Bullshit: Plaintiffs In Ashley Madison Data Breach Lawsuit Can’t Have Anonymity, Judge Rules

Back in July 2015, hackers seized millions of profiles from AshleyMadison.com, Cougar Life and Established Men, and published sensitive user data online, making good on their promise to expose the “cheating dirtbags” unless the sites were taken down. Now, 42 people who had their personal information disclosed are looking to act as anonymous representatives in a class action lawsuit against Avid Life Media, which owns the three properties, for failing to safeguard their personal and financial information. According to the New York Timesyesterday, a judge ruled that they would need to be publicly identified to proceed with the case. Seriously?

While it was later revealed that many of the women on the sites were actually fake, and that many of the account holders had never actually really used the sites to cheat, the Ashley Madison hack was nevertheless a massive invasion of privacy for users, not to mention their families.  The presumption that someone must be cheating because they have an Ashley Madison account, for example, is a big leap to make, while the hackers’ moralizing felt awfully hollow considering the breach also outed LGBT people. And then there’s the fact that what goes on in people’s bedrooms is nobody’s fucking business, infidelity isn’t a damn crime and while cheating can be harmful, the pressures of marriage and monogamy really make it much more complex than that SO SHUT THE FUCK UP and worry about keeping your own house clean, okay?

All of which adds up to me being wholly supportive of this lawsuit and the plaintiffs’ desire to be anonymous because, after all, ISN’T THAT WHAT THEY’RE SUING OVER? In papers filed with the court, these John Does requested anonymity “to reduce the risk of potentially catastrophic personal and professional consequences that could befall them and their families.”

However, Avid Life Media, argued that the sexual preferences and habits of the plaintiffs “do not constitute information of the utmost intimacy” and did not require anonymity.

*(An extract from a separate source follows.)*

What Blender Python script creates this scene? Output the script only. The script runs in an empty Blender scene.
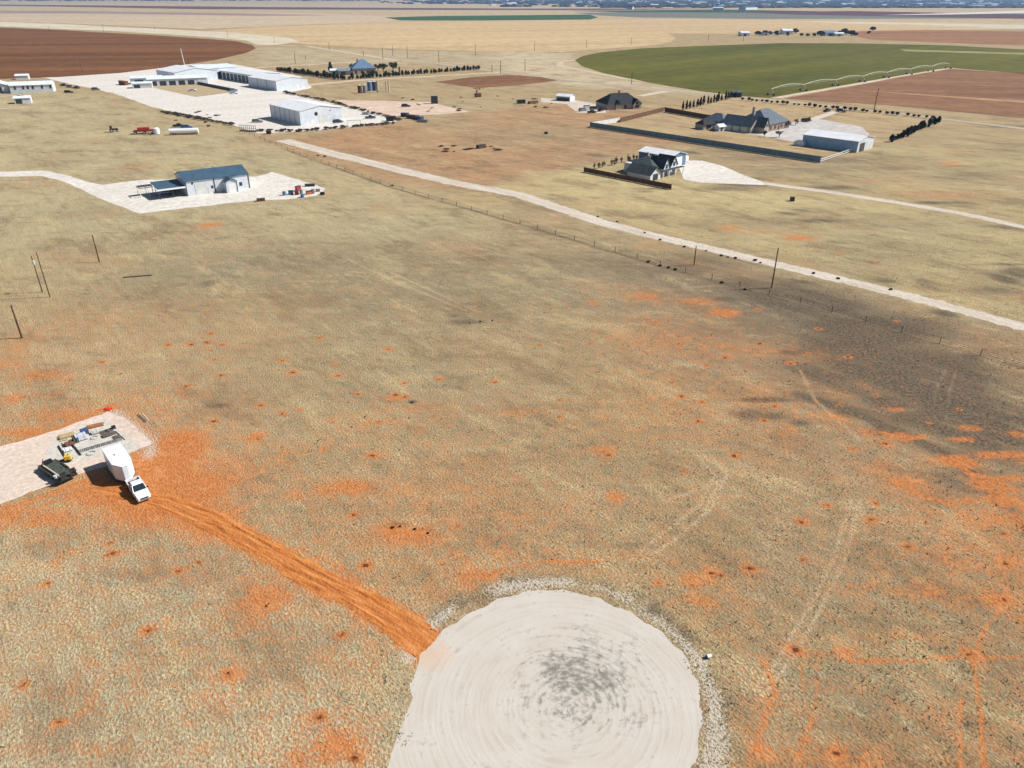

Oh? GTFO and go work on tightening your security measures and grooming your ladybots, jerks.

Unfortunately, Judge John A. Ross of the United States District Court in the Eastern District of Missouri ruled in Avid’s favor, noting in his ruling that while victims of rape and child sex abuse have been allowed to sue under pseudonyms, the fact that these plaintiffs might suffer “embarrassment” did not justify allowing them to file their lawsuit anonymously. Besides, he wrote in the April 6 ruling, “the personal and financial information plaintiffs seek to protect has already been released on the Internet and made available to the public.”

Uhhhh, so the fact that they have already been exposed somehow nullifies the harm caused by further public exposure? That in order to seek compensation for the harm caused by their privacy being violated, they must be willing to go fully public with information that was never anyone’s damn business in the first place? Besides, who says the only thing these folks are risking is “embarrassment”? The information exposed by the Ashley Madison hack had to be sought out — surely you remember the database that was set up where anyone could search for friends, family or significant others amongst the leaked accounts — but being one of 42 people in a high profile lawsuit arguably will result in even MORE exposure. Media outlets would be free and clear to report the names of those involved in the lawsuit, making their personal business headline news. Can someone remind Judge Ross that a few people exposed by the hack actually took their own lives? “Embarrassment” can lead people to do some pretty extreme things.

At the end of the day, these people all signed up for accounts with Avid Life Media’s websites under the promise that their personal information was secure. That turned out to be totally false, and millions suffered the consequences. To not allow these 42 people to anonymously sue over this violation of privacy is nonsensical and shitty.